Speed ​​characteristic of pulse jet engine: Tw - wall temperature, Mf – fuel consumption, TSFC – specific fuel consumption, fc - cycle frequency, Fen - thrust

In the speed characteristic we can see that despite the claims of great scientists that the valves of pulse jet engine is “squeezed” by the oncoming air flow and engine “degenerates”, in reality nothing of the sort happens, although at a speed of 800 km/h the thrust does indeed drop by 30% relative to the thrust at a standstill. At the same time, fuel consumption increases slightly, and the frequency of cycles drops slightly too. Interestingly, the wall temperature drops significantly, by 300C – the air blowing does its job.

With the speed characteristic of the engine, it is possible to match the engine with the aircraft and determine all the characteristics of the aircraft, including its maximum speed. Of course, none of this can ever be done with a cutter and/or a welding.

But the most interesting thing is that with the help of our program you can even compare the characteristics of a valved and valveless engines. We have carried out such a study for engines with a pipe diameter of 140 mm:

Comparison of the speed characteristics of valved and valveless engines in terms of thrust (left) and specific fuel consumption (right)

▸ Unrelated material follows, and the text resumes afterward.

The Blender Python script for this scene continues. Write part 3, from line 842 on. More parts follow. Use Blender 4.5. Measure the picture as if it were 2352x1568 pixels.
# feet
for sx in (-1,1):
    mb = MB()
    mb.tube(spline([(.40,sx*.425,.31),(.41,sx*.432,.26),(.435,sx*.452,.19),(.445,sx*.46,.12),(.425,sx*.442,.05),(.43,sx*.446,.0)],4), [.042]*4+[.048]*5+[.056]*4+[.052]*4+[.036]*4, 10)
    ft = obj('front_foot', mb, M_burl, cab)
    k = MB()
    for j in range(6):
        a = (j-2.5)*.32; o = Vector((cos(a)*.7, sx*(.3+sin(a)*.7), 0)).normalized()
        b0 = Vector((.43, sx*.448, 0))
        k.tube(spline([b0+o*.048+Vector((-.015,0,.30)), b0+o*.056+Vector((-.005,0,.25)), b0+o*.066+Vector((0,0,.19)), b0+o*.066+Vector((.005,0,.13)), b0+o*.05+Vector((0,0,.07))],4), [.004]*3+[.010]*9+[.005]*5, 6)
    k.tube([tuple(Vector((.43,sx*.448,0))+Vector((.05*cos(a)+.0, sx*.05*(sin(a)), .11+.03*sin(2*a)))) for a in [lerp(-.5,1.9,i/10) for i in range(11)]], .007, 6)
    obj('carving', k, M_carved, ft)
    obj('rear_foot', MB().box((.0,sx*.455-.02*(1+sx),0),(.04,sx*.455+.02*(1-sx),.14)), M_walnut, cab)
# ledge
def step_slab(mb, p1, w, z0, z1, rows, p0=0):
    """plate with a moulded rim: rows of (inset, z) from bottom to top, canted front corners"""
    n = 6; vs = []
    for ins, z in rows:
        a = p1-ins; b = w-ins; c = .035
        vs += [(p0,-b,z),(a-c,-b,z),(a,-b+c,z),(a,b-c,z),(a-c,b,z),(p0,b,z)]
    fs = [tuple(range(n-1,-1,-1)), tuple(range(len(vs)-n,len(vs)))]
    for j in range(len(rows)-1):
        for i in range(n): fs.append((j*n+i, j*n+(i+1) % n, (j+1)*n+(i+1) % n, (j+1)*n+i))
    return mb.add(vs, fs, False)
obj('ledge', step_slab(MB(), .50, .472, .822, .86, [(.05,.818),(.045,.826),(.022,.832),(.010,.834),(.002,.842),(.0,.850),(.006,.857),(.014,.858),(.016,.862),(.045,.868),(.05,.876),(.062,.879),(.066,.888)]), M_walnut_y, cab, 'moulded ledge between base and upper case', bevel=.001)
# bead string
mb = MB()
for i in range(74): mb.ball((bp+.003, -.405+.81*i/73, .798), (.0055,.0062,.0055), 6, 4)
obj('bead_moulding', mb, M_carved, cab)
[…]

This is an absolutely unique result, which completely overturns all popular misconceptions about a valveless engine being better than a valved engine because the valves are short-lived.

What do we see on the diagram? We see a complete disaster in a valveless engine, namely:

1. The thrust at a standstill, all other things being equal, in a valveless engine is 30% lower than in a valved engine.
2. With such low thrust, the valveless engine has too much drag, as a result of which this reduced thrust also catastrophically drops with flight speed.
3. In fact, a valveless engine does not allow for UAV to fly at a speed of over 400 km/h
4. At the same time, it has a catastrophically high specific fuel consumption, 20-30% or more higher than the specific fuel consumption of a valved engine. As a result, the absence of valves does not provide any advantage - an UAV with a valveless engine cannot fly for a long time due to excessive fuel consumption, and also will not fly far due to low flight speed.
5. On the contrary, a valved engine feels quite good even at speeds of 800-900 km / h, and has quite acceptable fuel consumption at these speeds.

Our conclusions, unfortunately, are completely disappointing for the many fans of valveless engines:

1. Valveless pulsejets are not suitable for high-speed UAVs at all.
2. It is unclear for what purpose the projects of valveless engines of different companies were made, but definitely not for aviation.
3. Projects of air targets with valveless engines are poorly suited even for targets, because during short flights, artillerymen and missilemen may not have enough time to aim.
4. The main advantage of a valveless engine - the absence of the valves - is not really an advantage, since the excessively high fuel consumption and rapid drop in thrust with speed do not allow this advantage to be realized in practice.
5. UAV projects with a valveless engine are ineffective, do not provide high-speed flight, and due to excessive fuel consumption cannot be implemented with a UAV flight range of over 150 km. A valveless engine is suitable mainly only for demonstration launches in your own garage - its use on aircraft is ineffective. In other words, a valveless pipe is not actually for an aircraft engine.
6. The classic valved pulse jet engine made in Germany 80 years ago remains an unattainable leader in technology - German doctors-professors Diedrich, Gosslau, Zobel, Schulz-Grunow, as well as the inventor Herr Schmidt himself made a thing that no one has been able to surpass.
7. High-speed UAVs with a valved pulse jet engine with a flight range of up to 300-350 km at a speed of up to 800-900 km/h can be quite realistic in the case of mass production. And it should be valved pulse jet engine only

That's it is our program Pulsejet-Sim. And we've only touched on the tip of the iceberg. The rest can be done instead of us by all interested users, and for now, completely free of charge.